Une jeune femme assise dans la position du yogi, entourée de plantes vertes. Ambiance zen garantie. Bienvenue dans le « Guide des plantes dépolluantes pour un air pur » proposé sur le site Internet d’une grande enseigne de jardinerie. Une autre distribue, via son site, un prospectus « Plantes dé polluantes » dans lequel elle conseille l’utilisation du pothos : « Ce “lierre du diable” se révèle efficace pour assainir rapidement les atmosphères enfumées par la cigarette... ».
Jean-Pierre Garrec, spécialiste de physiologie végétale au laboratoire pollution atmosphérique de l’Institut national de la recherche agronomique (Inra) de Nancy affirme que cela est impossible. Il collabore, avec d’autres chercheurs français, au programme Phyt’air
Ce programme qui vise à évaluer le potentiel des plantes d’appartement pour l’épuration de l’air, a fait tomber le mythe en juin.
« Les plantes en pot ne peuvent absolument pas dépolluer l’air intérieur. Elles captent certains polluants en quantité négligeable. Mais entre capter et dépolluer, il y a un monde ! » Des allégations qui font également bondir Damien Cuny, professeur de physiologie des plantes à Lille et coordinateur du programme Phyt’air: « La fumée de cigarettes est l’un des plus gros problèmes de pollution dans une maison. Mais aucune plante n’apporte de solution pour s’en débarrasser. Un amalgame a été fait entre ce que l’on peut montrer en laboratoire, dans des enceintes closes et contrôlées de quelque 300 litres, et dans une pièce d’habitation qui peut atteindre un volume de 25 000 à 50 000 litres. »
A l’origine de l’essor des plantes dé polluantes, on trouve des recherches sérieuses publiées dans les années 1980 par William Wolverton, alors employé par la NASA. Ce travail montrait que dans des conditions contrôlées de laboratoire très éloignées du quotidien, des plantes éliminaient certains polluants. L’objectif était alors de vérifier si ces plantes pouvaient contribuer à assainir l’air des habitacles des navettes spatiales et des futures stations orbitales. Mais ces résultats ont aussitôt été extrapolés pour aboutir au développement du marché de la purification de l’air.
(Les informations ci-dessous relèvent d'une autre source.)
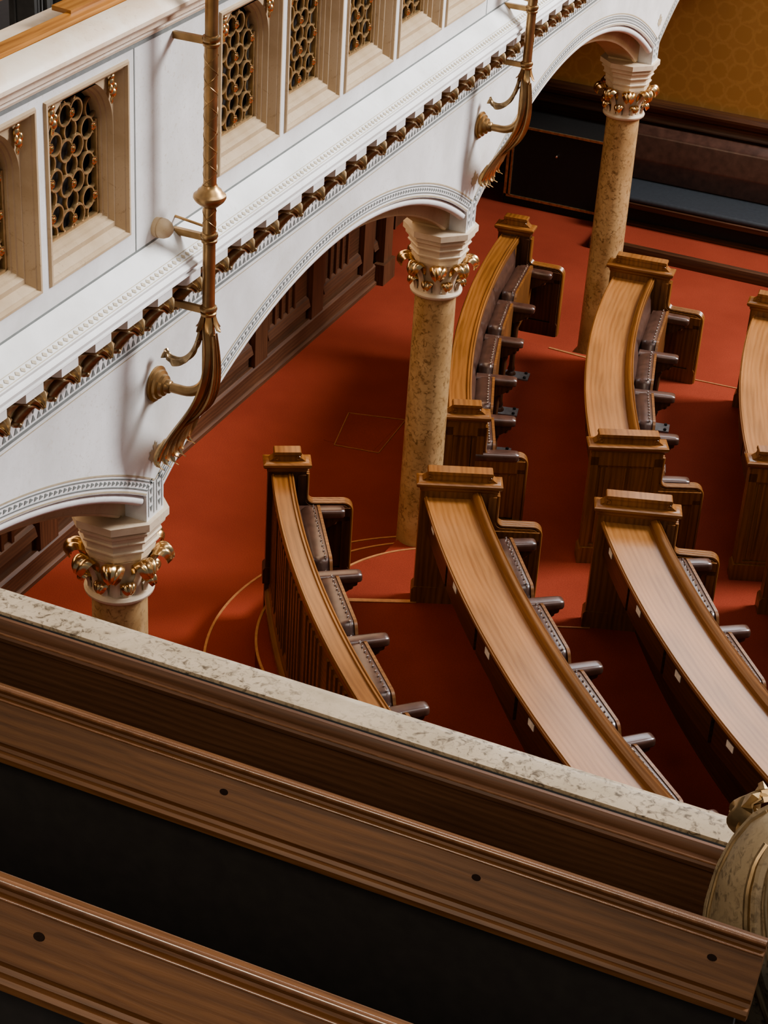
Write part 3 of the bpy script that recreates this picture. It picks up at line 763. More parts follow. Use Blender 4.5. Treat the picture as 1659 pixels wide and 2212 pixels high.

Dans le cadre du programme Phyt’air, les recherches se sont concentrées sur trois gaz toxiques : le formaldéhyde, émis notamment de manière lente par les colles de moquettes ; le benzène, présent dans certains matériaux, dans la fumée de cigarette ou dégagé lors de cuissons d’aliments ; le monoxyde de carbone émanant des appareils de chauffage au gaz et des chauffe-eau mal réglés.
« Les tests ont été réalisés avec trois espèces de plantes en pot : le pothos, la plante-araignée ou chlorophytum, et le dragonnier ou dracaena. Nous souhaitions mettre au point une méthodologie permettant d’accorder à certaines espèces un label “Plante dé polluante” afin d’orienter les consommateurs. Mais un tel label n’est pas envisageable, l’effet des plantes sur la qualité de l’air étant négligeable», explique Joëlle Colosio, chef du service Évaluation de la qualité de l’air à l’Agence de l’environnement et de la maîtrise de l’énergie (Ademe).
Ces études ont surtout permis de mettre en évidence un phénomène mal connu du grand public : ce n’est pas la plante elle-même qui capte le plus de polluants, mais son support, c‘est-à-dire la terre. Ce sont les micro-organismes qui y vivent, en particulier certaines bactéries qui métabolisent les molécules toxiques. Si effet zen il y avait, c’est ici qu’il se cacherait, et non dans les feuilles.
Malgré ces mises en garde, le public pourrait continuer à se laisser abuser. Ainsi, Internet se fait actuellement largement l’écho d’un cactus miraculeux qui bloquerait, lui, les ondes électromagnétiques des écrans d’ordinateurs, des téléphone portables, etc. Une allégation fantaisiste qui ne repose sur aucune étude scientifique.